── DATA LINES ──

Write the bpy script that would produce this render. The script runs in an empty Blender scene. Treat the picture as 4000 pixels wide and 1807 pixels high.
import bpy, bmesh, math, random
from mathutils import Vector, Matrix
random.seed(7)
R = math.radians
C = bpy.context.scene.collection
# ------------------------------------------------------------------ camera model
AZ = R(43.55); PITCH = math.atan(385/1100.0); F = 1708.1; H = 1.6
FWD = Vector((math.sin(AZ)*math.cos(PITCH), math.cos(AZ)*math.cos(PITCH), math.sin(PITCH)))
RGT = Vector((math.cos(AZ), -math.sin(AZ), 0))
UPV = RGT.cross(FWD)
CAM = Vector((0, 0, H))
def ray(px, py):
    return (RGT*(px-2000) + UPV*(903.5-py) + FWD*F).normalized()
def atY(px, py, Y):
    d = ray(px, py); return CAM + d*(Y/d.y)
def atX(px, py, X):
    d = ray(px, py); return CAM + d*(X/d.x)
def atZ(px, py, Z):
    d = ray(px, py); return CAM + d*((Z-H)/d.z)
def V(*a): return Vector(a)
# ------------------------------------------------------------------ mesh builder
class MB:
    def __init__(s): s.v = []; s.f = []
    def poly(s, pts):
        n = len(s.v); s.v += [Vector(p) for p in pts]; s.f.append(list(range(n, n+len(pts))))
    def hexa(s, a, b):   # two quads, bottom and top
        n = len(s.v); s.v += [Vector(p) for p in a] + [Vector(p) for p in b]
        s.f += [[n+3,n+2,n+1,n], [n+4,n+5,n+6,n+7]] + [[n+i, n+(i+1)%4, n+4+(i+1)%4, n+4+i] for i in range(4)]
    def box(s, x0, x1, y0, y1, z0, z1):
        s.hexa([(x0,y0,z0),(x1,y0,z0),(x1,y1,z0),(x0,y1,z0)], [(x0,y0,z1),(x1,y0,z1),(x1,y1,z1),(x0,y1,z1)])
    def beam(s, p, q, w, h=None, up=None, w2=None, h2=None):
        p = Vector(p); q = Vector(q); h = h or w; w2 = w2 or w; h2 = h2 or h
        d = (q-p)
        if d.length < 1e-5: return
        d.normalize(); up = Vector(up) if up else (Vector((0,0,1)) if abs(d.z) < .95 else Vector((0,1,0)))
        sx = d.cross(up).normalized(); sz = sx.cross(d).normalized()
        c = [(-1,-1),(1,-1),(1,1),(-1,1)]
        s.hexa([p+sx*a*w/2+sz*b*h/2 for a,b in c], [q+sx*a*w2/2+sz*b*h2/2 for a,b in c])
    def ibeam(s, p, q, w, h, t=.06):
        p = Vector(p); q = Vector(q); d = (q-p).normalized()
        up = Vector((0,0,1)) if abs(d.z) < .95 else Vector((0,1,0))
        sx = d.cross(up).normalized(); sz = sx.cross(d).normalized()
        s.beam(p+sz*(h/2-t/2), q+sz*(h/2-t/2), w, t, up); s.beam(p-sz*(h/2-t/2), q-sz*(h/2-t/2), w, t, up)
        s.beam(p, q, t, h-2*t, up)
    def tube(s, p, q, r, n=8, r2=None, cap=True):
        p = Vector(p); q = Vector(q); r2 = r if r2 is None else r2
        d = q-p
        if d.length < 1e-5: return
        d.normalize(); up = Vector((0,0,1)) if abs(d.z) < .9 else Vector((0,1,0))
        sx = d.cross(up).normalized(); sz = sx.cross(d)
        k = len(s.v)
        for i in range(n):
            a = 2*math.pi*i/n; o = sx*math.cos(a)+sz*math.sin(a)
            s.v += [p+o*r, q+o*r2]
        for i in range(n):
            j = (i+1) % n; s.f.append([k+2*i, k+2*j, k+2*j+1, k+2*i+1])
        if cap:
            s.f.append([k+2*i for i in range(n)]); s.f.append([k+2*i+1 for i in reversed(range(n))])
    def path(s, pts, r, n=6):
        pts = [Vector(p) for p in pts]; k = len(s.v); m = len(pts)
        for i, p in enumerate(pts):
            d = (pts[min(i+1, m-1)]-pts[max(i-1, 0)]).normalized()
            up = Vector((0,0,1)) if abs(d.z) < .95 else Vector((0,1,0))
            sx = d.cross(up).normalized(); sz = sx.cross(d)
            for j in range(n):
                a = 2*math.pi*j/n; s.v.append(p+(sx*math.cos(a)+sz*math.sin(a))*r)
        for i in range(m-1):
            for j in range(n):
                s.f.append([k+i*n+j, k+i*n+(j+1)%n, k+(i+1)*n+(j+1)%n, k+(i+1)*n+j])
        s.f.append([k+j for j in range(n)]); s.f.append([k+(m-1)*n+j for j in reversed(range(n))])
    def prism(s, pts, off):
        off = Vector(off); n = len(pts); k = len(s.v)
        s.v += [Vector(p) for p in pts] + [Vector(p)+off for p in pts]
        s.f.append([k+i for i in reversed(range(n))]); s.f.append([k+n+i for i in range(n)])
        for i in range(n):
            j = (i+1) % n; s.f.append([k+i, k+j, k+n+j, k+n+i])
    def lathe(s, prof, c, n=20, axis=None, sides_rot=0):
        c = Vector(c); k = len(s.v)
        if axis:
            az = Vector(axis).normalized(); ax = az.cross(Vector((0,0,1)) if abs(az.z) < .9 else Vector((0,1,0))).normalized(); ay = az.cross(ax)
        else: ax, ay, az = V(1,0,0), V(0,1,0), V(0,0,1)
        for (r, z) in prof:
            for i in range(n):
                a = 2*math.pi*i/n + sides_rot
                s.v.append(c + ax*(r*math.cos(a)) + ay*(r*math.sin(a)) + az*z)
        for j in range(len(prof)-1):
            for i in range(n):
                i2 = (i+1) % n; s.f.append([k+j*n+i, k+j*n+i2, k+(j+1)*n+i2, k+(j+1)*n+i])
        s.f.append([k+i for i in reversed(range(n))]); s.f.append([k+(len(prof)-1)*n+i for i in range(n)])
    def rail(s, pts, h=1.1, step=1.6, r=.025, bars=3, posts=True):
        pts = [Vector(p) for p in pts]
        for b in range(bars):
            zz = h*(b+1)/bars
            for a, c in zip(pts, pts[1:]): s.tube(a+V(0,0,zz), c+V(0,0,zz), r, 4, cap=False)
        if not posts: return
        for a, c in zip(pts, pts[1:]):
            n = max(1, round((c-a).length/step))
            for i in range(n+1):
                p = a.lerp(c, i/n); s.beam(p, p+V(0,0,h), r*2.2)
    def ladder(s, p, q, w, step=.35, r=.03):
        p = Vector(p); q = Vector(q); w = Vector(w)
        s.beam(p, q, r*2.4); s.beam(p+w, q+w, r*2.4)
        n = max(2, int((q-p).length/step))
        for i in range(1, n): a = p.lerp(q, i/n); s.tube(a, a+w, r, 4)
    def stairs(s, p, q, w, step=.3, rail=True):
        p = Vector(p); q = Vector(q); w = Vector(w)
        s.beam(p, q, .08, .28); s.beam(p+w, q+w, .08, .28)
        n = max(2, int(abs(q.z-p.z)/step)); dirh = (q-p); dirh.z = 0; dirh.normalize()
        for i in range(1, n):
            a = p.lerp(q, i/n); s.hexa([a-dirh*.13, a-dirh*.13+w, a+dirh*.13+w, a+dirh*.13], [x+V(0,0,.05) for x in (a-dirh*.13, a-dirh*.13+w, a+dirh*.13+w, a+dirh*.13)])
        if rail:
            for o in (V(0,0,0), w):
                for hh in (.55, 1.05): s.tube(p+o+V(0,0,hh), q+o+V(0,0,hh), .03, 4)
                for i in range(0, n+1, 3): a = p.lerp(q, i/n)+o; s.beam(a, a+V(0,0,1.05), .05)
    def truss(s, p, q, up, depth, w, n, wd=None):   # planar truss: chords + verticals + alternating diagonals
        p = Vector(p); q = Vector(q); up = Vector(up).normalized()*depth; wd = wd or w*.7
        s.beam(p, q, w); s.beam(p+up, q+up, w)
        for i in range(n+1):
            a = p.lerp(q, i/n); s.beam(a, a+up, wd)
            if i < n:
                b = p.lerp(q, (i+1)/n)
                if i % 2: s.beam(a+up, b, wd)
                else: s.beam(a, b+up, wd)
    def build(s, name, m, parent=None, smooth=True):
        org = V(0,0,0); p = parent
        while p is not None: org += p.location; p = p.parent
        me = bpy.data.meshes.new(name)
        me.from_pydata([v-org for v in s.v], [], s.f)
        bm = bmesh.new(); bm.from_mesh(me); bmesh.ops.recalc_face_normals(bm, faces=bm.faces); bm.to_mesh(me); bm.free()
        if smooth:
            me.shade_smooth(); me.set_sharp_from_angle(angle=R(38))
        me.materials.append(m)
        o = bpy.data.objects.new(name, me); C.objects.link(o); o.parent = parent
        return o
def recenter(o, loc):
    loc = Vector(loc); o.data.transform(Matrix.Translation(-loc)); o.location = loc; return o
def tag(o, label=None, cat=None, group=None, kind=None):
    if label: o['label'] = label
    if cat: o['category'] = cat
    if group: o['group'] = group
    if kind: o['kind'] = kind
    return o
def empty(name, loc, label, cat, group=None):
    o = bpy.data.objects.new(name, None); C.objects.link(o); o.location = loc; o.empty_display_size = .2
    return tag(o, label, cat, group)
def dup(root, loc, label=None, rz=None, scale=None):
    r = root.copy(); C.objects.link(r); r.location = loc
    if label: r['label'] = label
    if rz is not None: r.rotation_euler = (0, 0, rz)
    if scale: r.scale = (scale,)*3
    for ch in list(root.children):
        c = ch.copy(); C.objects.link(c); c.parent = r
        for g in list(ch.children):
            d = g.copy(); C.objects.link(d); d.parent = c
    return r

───

— THE PROBLEM —
In the listing, find each line with the string "scene" and copy it.

— EXERCISE RESPONSE —
Write the bpy script that would produce this render. The script runs in an empty Blender scene. Treat the picture as 4000 pixels wide and 1807 pixels high.
C = bpy.context.scene.collection